Since hitting Caley in Freshers week, i've done nothing but highball soloing, bouldering and the odd micro route. Don't get me wrong there is some good climbing to be had in this manner, but im feeling abit disappointed in myself for not getting to places with 'proper' routes. I seem to be favouring the easy option of crags that you can solo all the routes - even if i carry my gear there anyway!
Admittedly, there have been some decent routes done in this time, namely; Scar - Baildon Bank, The Padder - Eastby, Cat's Eyes - Cat Crags, Wailing Wall - Hetchell, Ron's Reach - Caley, Slyveste - Ilkley and Tufted Crack - Ilkley.

I wish it was dry for longer than a day so i could climb on the Limestone. I reckon for the best results on the grit in the next few weeks Crookrise, Eastby, Heptonstall and Almscliffe need to be visited.
That said, if it wasn't for Ewan - i'd have done no climbing whatsoever as my psyche to get on a bus and try to get to a crag reduced significantly after the first week!

Friday, 2 October 2009

University - Caley Crags

I'm now a student of Geology at Leeds University, which im happy about. What im even more happy about is that there are 3 or 4 close by crags i can get to by bus, including Caley, Hetchel, Almscliffe and Ilkley.
The end of freshers week, saw my first attempt at catching a bus and going to Caley, it wasn't uneventful, seeing as i have never used a bus system before, but i got there in the end!
The crag is bouldering, except from the main edge. Which was perfect as i didn't have a mat with me!
I spent the best part of a day ticking the seemingly endless collection of classic mini-routes such as Ron's Reach/Ripper traverse (brilliant!), Noonday Ridge, Angel Wall (heavenly!), Forked Lightening Crack, Otley Wall, Chicken Heads and other such problems.
Angel Wall will definitely be on my soloing list everytime i go, not so much Ron's Reach, thnk i'll do that again with a couple of mats at V4!
Next stop is Ilkley, for the LUUMC meet and then i will have to see how to get to Almscliffe or Hetchel.
Any info on how to get back from Hetchel would be greatly appreciated!

Espana

September saw my family, Franco and I travel to the Costa Blanca, for basically a sun soaking holiday with the potential of climbing. We took everything, sport and trad ropes, trad rack, liquid chalk. I wanted to be climbing out there in september (even though i was told it was too hot) and i didn't care even if it was piss stuff.
Pena Roja, was our first destination and it was a place we'd return to.
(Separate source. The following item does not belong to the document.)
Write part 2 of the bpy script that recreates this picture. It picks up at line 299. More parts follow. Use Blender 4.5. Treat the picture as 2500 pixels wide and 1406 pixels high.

The first evening was only short but it was significant as we discovered that out of the sun, the Blanca was reasonable temperature wise and that climbing could take place!
Over the 8 half days we got climbing, we stayed in the 'Xalo Valley' area going to Roja, L'Ocaive, Murla, Los Pinos and we also got to the Penon de Ifach. (which is fantastic!)
The highlights were, Lliberpool at P.Roja, Espresso and Summer Rain at Los Pinos, and Crazy, Crazy at Murla. These were routes that i enjoyed the most but i think everything i did was really, really good climbing on gorgeous rock!
The Major achievement was an ascent of Vampiro on the north face of the Penon. The route is F6c in the guide, but in the sub-divisions it's given F6c+ for the last pitch?
I climbed the first pitch which was a contrast to anything i'd climbed on the Blanca, slippery, slopey holds leading up a delicate slab. The second half of the pitch was more in keeping, steep juggy climbing leading to a hanging stance.
Franco got the second pitch which we decided was probably the crux. It was, we both decided it was like climbing E4/5 up the wall. Some beautiful moves, big reaches and suprising holds (both good and bad!) i was suprised when i seconded it cleanly! Pretty good effort by Franco to lead it cleanly as well!
The top pitch i made a mess of, not really sure about the grading i just chose a line of weakness and ended up with major rope drag and a hideous mantle/sloping topout. It was in a pretty atmospheric surrounding though!
After the route we did what was the norm all holiday. We walked down and sat on the beach for a few hours! Bliss.